**GIVEN INFORMATION**
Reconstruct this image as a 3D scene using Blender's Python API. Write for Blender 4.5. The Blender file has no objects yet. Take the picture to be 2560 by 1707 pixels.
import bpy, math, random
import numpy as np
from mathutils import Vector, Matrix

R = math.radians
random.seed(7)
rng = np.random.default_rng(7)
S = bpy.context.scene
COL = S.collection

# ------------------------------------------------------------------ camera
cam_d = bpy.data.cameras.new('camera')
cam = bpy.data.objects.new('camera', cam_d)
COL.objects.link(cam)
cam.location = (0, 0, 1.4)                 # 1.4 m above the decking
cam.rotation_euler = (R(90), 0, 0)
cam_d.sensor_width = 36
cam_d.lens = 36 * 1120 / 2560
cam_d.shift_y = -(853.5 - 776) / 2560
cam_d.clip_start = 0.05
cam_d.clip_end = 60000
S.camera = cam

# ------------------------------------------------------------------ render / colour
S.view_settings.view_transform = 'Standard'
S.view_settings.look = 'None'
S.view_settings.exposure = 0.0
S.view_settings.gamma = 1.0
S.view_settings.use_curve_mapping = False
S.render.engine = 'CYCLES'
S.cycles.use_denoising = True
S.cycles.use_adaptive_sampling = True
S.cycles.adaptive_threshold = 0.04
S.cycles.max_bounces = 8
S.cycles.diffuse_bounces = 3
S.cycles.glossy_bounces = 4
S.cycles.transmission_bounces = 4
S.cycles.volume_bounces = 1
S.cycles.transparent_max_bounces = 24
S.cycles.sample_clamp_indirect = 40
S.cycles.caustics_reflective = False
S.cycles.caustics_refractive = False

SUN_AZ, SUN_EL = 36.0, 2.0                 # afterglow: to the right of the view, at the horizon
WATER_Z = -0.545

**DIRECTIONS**
Each line of the material must be restated exactly.

**CORRECT RESPONSE**
Reconstruct this image as a 3D scene using Blender's Python API. Write for Blender 4.5. The Blender file has no objects yet. Take the picture to be 2560 by 1707 pixels.
import bpy, math, random
import numpy as np
from mathutils import Vector, Matrix

R = math.radians
random.seed(7)
rng = np.random.default_rng(7)
S = bpy.context.scene
COL = S.collection

# ------------------------------------------------------------------ camera
cam_d = bpy.data.cameras.new('camera')
cam = bpy.data.objects.new('camera', cam_d)
COL.objects.link(cam)
cam.location = (0, 0, 1.4)                 # 1.4 m above the decking
cam.rotation_euler = (R(90), 0, 0)
cam_d.sensor_width = 36
cam_d.lens = 36 * 1120 / 2560
cam_d.shift_y = -(853.5 - 776) / 2560
cam_d.clip_start = 0.05
cam_d.clip_end = 60000
S.camera = cam

# ------------------------------------------------------------------ render / colour
S.view_settings.view_transform = 'Standard'
S.view_settings.look = 'None'
S.view_settings.exposure = 0.0
S.view_settings.gamma = 1.0
S.view_settings.use_curve_mapping = False
S.render.engine = 'CYCLES'
S.cycles.use_denoising = True
S.cycles.use_adaptive_sampling = True
S.cycles.adaptive_threshold = 0.04
S.cycles.max_bounces = 8
S.cycles.diffuse_bounces = 3
S.cycles.glossy_bounces = 4
S.cycles.transmission_bounces = 4
S.cycles.volume_bounces = 1
S.cycles.transparent_max_bounces = 24
S.cycles.sample_clamp_indirect = 40
S.cycles.caustics_reflective = False
S.cycles.caustics_refractive = False

SUN_AZ, SUN_EL = 36.0, 2.0                 # afterglow: to the right of the view, at the horizon
WATER_Z = -0.545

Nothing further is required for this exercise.